* Begin Data segment *

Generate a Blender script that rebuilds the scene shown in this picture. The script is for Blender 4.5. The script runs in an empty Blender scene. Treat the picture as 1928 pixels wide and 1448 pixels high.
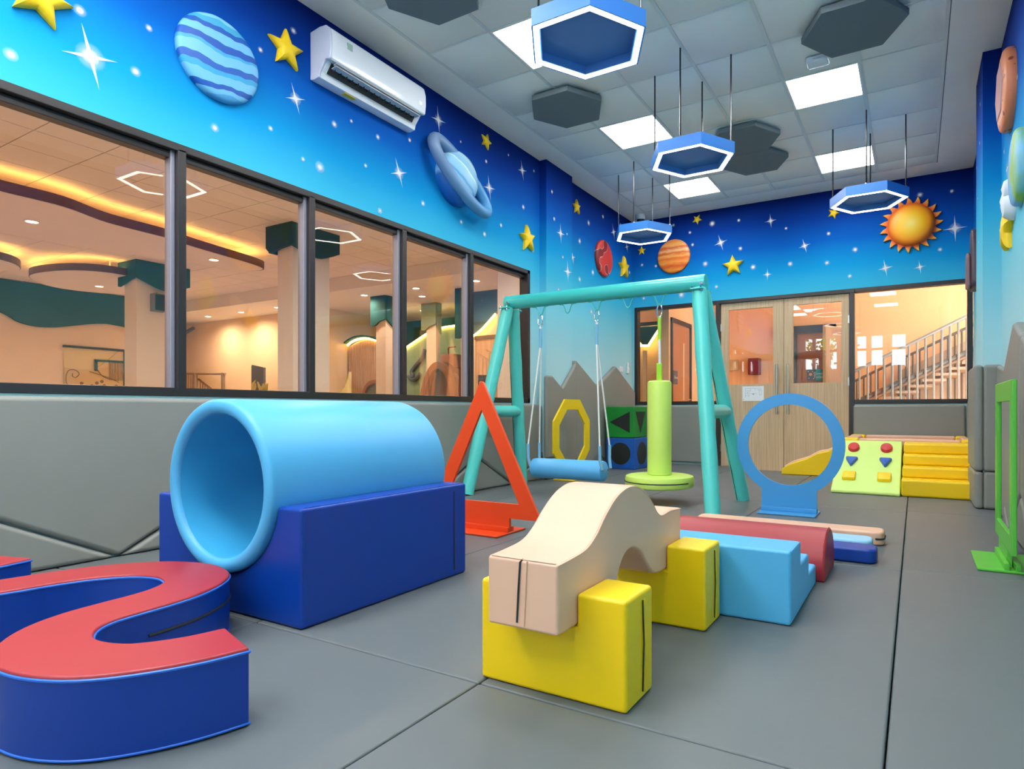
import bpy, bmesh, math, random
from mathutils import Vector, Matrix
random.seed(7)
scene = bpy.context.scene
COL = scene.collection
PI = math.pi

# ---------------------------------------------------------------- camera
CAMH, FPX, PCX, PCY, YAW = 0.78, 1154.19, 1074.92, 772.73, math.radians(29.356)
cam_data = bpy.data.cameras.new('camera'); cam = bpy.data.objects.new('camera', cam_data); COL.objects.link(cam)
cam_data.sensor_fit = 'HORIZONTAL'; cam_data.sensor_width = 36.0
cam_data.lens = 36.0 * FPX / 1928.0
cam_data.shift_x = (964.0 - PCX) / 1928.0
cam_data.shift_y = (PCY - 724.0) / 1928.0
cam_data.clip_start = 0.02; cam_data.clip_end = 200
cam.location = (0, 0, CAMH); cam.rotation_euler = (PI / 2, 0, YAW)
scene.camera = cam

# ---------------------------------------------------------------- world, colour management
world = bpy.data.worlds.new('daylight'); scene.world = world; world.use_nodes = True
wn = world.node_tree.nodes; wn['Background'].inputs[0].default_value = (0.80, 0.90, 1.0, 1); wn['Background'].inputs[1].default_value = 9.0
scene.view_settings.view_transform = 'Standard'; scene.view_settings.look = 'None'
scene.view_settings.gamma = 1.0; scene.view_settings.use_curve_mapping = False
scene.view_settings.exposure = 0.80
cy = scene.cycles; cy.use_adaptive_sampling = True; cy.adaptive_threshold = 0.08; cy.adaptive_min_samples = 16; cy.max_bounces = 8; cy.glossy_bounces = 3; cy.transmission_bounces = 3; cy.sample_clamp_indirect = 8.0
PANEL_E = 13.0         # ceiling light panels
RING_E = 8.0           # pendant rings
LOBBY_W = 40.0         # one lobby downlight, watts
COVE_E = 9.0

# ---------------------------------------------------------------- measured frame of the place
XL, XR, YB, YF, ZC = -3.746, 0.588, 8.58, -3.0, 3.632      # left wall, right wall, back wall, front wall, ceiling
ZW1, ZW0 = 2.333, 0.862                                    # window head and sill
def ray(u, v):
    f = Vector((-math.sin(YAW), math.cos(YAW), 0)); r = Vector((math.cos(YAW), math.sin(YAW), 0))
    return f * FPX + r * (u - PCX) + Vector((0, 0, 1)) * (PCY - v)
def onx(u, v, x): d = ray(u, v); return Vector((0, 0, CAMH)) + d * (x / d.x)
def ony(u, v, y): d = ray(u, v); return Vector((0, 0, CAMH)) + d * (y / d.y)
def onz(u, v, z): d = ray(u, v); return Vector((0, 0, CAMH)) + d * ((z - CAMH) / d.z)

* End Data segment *

* [Task description] Return every line above in which the string "scene" occurs.

* [Solution to this task]
Generate a Blender script that rebuilds the scene shown in this picture. The script is for Blender 4.5. The script runs in an empty Blender scene. Treat the picture as 1928 pixels wide and 1448 pixels high.
scene = bpy.context.scene
COL = scene.collection
scene.camera = cam
world = bpy.data.worlds.new('daylight'); scene.world = world; world.use_nodes = True
scene.view_settings.view_transform = 'Standard'; scene.view_settings.look = 'None'
scene.view_settings.gamma = 1.0; scene.view_settings.use_curve_mapping = False
scene.view_settings.exposure = 0.80
cy = scene.cycles; cy.use_adaptive_sampling = True; cy.adaptive_threshold = 0.08; cy.adaptive_min_samples = 16; cy.max_bounces = 8; cy.glossy_bounces = 3; cy.transmission_bounces = 3; cy.sample_clamp_indirect = 8.0